Avec l’arrivée des médias numériques, le petit oligopole dont bénéficiaient les chaînes hertziennes s’effrite. TF1, en leader incontesté depuis sa privatisation, le subit le plus fortement même s’il reste loin devant ses concurrents (France 2 est reléguée neuf points derrière, à 18,3 % de part d’audience en février). Le nombre des chaînes de télévision augmente et l’audience se disperse mécaniquement. Le phénomène devrait s’accentuer de façon exponentielle à mesure que le public découvrira de nouvelles chaînes plus proches de leur demande. Le phénomène n’est pas nouveau dans les médias. Les journaux, magazines ou radios l’ont déjà connu par le passé. Dès que le nombre de ces médias est multiplié, leur audience s’affaiblit. Jusqu’à présent, les réflexes économiques étaient bien maîtrisés.

Il faut constituer des conglomérats et avaler le plus de « petits médias » possibles pour bénéficier, in fine, d’une audience cumulée et d’un chiffre d’affaires qu’il sera possible de vendre aux annonceurs et aux actionnaires. Le groupe NRJ, par exemple, rassemble des radios diverses comme Nostalgie, Chérie FM ou Rire & Chansons.
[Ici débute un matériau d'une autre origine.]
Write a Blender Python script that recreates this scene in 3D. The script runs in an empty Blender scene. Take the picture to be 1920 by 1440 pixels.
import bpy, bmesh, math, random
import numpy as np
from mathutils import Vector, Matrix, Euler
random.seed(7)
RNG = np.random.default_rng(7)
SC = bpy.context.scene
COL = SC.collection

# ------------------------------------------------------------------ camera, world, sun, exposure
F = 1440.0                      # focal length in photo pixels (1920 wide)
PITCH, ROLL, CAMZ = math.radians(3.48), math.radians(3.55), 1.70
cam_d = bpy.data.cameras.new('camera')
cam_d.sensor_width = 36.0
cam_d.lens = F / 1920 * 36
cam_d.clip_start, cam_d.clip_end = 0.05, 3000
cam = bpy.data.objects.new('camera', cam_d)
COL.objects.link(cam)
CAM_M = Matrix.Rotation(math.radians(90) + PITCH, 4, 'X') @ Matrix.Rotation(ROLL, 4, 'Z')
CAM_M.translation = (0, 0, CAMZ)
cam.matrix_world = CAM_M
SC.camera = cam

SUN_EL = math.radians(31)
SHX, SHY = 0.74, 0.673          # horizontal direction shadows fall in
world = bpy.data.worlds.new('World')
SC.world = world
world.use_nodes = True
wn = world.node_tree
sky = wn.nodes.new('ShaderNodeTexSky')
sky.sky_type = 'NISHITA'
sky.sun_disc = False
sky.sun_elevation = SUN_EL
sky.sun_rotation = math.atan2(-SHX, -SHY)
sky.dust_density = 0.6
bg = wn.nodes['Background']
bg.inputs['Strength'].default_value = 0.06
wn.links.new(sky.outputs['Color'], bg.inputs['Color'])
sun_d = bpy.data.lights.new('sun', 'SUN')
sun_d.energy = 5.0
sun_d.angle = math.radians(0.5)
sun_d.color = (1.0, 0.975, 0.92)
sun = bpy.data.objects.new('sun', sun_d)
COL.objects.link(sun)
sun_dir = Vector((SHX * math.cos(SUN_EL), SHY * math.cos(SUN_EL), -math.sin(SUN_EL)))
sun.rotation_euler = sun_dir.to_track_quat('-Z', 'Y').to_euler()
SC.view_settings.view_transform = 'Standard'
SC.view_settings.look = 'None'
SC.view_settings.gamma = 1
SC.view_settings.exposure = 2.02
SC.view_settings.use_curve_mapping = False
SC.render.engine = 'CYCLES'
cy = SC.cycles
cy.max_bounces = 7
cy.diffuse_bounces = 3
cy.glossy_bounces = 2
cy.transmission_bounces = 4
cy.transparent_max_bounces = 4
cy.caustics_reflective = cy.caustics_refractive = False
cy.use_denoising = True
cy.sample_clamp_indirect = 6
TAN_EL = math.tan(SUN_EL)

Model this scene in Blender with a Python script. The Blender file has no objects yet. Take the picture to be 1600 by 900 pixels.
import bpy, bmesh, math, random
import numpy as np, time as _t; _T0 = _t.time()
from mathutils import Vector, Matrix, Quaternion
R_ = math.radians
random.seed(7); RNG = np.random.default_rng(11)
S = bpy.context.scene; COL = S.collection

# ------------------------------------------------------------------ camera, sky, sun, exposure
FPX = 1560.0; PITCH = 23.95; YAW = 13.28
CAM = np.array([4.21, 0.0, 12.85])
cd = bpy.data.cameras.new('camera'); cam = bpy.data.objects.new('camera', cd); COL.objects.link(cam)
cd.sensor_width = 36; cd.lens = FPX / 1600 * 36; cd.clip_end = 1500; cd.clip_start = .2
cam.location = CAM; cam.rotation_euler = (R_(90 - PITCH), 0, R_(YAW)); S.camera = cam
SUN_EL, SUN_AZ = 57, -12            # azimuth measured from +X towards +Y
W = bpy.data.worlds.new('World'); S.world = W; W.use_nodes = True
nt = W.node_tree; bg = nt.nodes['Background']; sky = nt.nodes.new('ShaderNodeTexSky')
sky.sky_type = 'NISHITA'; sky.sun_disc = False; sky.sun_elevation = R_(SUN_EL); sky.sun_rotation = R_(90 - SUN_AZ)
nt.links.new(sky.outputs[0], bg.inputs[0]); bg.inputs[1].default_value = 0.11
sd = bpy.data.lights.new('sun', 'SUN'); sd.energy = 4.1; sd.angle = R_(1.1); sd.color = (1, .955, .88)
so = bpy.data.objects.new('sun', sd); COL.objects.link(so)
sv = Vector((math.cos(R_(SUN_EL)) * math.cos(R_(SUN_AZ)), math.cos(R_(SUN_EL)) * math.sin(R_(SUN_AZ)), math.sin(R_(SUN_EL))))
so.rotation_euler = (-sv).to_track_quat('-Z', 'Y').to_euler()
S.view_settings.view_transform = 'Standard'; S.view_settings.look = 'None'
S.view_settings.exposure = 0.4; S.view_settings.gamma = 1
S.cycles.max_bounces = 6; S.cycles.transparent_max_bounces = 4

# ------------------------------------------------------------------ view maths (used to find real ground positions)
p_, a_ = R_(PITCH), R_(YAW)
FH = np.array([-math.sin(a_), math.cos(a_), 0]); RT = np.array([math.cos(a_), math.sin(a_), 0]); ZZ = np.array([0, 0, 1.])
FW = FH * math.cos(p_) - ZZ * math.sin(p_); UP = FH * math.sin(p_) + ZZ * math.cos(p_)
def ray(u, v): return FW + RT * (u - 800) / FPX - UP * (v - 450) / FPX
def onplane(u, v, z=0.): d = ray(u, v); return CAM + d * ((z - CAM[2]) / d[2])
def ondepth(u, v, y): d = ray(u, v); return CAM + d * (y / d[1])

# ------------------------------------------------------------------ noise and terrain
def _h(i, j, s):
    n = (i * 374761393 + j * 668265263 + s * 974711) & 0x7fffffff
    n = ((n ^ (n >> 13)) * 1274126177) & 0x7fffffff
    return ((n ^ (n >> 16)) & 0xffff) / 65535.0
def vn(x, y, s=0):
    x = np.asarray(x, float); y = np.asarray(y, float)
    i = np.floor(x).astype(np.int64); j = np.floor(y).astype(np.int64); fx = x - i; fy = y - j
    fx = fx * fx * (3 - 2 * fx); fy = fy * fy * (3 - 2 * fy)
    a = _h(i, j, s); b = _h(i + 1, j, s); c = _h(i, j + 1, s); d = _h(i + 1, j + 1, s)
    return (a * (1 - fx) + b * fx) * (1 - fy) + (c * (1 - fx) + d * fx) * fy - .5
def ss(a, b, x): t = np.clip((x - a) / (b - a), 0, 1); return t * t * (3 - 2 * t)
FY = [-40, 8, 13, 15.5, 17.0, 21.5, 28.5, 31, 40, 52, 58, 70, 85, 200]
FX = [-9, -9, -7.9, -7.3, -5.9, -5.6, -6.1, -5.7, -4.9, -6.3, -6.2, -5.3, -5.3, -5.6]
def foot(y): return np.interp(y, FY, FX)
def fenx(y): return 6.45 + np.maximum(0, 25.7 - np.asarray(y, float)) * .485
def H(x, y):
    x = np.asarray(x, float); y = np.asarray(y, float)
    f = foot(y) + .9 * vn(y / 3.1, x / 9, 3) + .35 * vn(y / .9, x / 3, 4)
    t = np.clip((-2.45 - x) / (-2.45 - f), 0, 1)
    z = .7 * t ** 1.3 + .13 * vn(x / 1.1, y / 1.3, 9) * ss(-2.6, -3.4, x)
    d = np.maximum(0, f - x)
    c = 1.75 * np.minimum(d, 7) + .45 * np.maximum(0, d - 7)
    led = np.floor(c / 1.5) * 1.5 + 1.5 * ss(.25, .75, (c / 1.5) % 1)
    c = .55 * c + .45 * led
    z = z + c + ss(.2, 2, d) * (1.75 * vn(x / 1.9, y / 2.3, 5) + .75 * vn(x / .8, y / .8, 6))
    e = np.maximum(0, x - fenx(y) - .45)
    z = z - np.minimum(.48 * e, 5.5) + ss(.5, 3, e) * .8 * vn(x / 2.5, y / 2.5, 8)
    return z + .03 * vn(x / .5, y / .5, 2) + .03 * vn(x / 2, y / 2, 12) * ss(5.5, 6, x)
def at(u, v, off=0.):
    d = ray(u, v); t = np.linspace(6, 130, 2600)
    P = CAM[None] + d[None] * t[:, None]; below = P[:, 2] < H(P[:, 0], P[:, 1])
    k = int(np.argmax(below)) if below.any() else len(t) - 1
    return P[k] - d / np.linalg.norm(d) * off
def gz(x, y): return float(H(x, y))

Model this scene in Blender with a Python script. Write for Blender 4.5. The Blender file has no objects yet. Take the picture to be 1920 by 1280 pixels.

Le groupe Lagardère qu’a rejoint Takis Candilis compte dans ses actifs les magazines Elle, Paris Match, Télé 7 jours, Psychologie Magazine, Choc, ou Entrevue. TF1 aussi mise sur cette stratégie d’aggrégation et a d’ailleurs commencé à investir à la fois dans des chaînes thématiques (LCI, TMC, Eurosport, …), des sites internet et des services mobiles.

La fin des médias de masse et des médias concentrés

Mais contrairement à ce qui se passait avec les médias traditionnels, sur les médias numériques la course est sans fin. Les anciens médias doivent composer avec un univers matériellement limité. On ne peut exposer en kiosque qu’un nombre fini de journaux et de magazines, et l’on ne peut diffuser dans le spectre des ondes hertziennes qu’un nombre limité de radios ou de télévisions, qui ne peuvent d’ailleurs elles-mêmes diffuser que 24H de programmes par jour. La course est alors à celui qui capitalisera le plus de journaux, radios ou télévisions pour avoir la part la plus grosse du gateau. Et l’on sait que le gateau ne peut pas grossir, ou très peu.

Or avec Internet et la dématérialisation, il se crée chaque jour des milliers de sites Internet, des centaines de nouvelles télévisions ou des milliers de webradios qui dispersent toutes un peu plus l’audience de chacun des acteurs en place. Avec en plus une caractéristique nouvelle. Il arrive que ces nouveaux entrants n’aient aucune ambition économique, mais captent tout de même une part importance de l’audience, à l’image de Wikipedia. La course à l’acquisition est perdue d’avance car elle n’a pas de ligne d’arrivée et de parcours délimité. C’est à qui s’en sortira le mieux, avec comme seule certitude le fait que l’âge d’or des médias concentrés dans quelques mains est désormais révolu, tout comme l’âge d’or du star system qui permettait de faire connaître les mêmes dizaines ou centaines œuvres (films, livres, musique…) à des millions de spectateurs-consommateurs branchés sur les mêmes médias.

Ca n’est pas qu’une évolution économique. C’est l’aube d’une vraie révolution de la société moderne endormie au XXième siècle par la concentration des « mass média ».